В конце августа Токио вырвал у режима Виши согласие на признание насущных военных интересов Японии в Индокитае. Попав в стесненное положение, французы обратились за помощью к Рузвельту, но его администрация, втянувшаяся в предвыборную борьбу, отделалась моральными сентенциями. Тем не менее позиция Вашингтона стала жестче, равно как и его представителя в Токио. В телеграмме, получившей известность как послание «Зеленого света», Грю констатировал, что «Япония сегодня является одной из хищнических держав. Она пренебрегла всеми моральными и этическими нормами и стала беззастенчивой и откровенной прагматичной силой, ищущей случая воспользоваться слабостью других для собственной выгоды. Ее политика экспансии на юг явно угрожает интересам США в Тихом океане». Японию больше не следует сдерживать словами, но американской мощью.

Оценки Грю сыграли в пользу тех советников президента, которые рекомендовали использовать против Японии доступные ему меры и средства. В конце сентября администрация решилась ввести эмбарго на поставки Японии всех видов железного и стального лома, но не нефти. Она предоставила также Китаю новый кредит.

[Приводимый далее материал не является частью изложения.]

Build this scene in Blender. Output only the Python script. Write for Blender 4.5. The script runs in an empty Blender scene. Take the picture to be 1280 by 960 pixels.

Теперь Токио оказался в сложном положении. Несколько недель Мацуока вел переговоры с немцами о Пакте трех держав. Самым актуальным в повестке дня переговоров оказался вопрос, насколько далеко готов пойти Берлин в признании сферы интересов Японии. В перечень территорий, подлежавших подчинению японскому «новому порядку», вошли Индокитай, Таиланд, Британская Малайя, Британский Борнео, Голландская Ост-Индия, Бирма, Австралия, Новая Зеландия, Индия «и прочее». Япония, Маньчжурия и Китай образовывали ядро пространства «нового порядка». К удивлению и восторгу Токио, представитель Гитлера одобрил эти претензии, за исключением, вероятно, Индии, зарезервированной, возможно, для России. Немцы, однако, дали ясно понять, что Япония должна помочь им отвлечь внимание США от Европейского театра войны.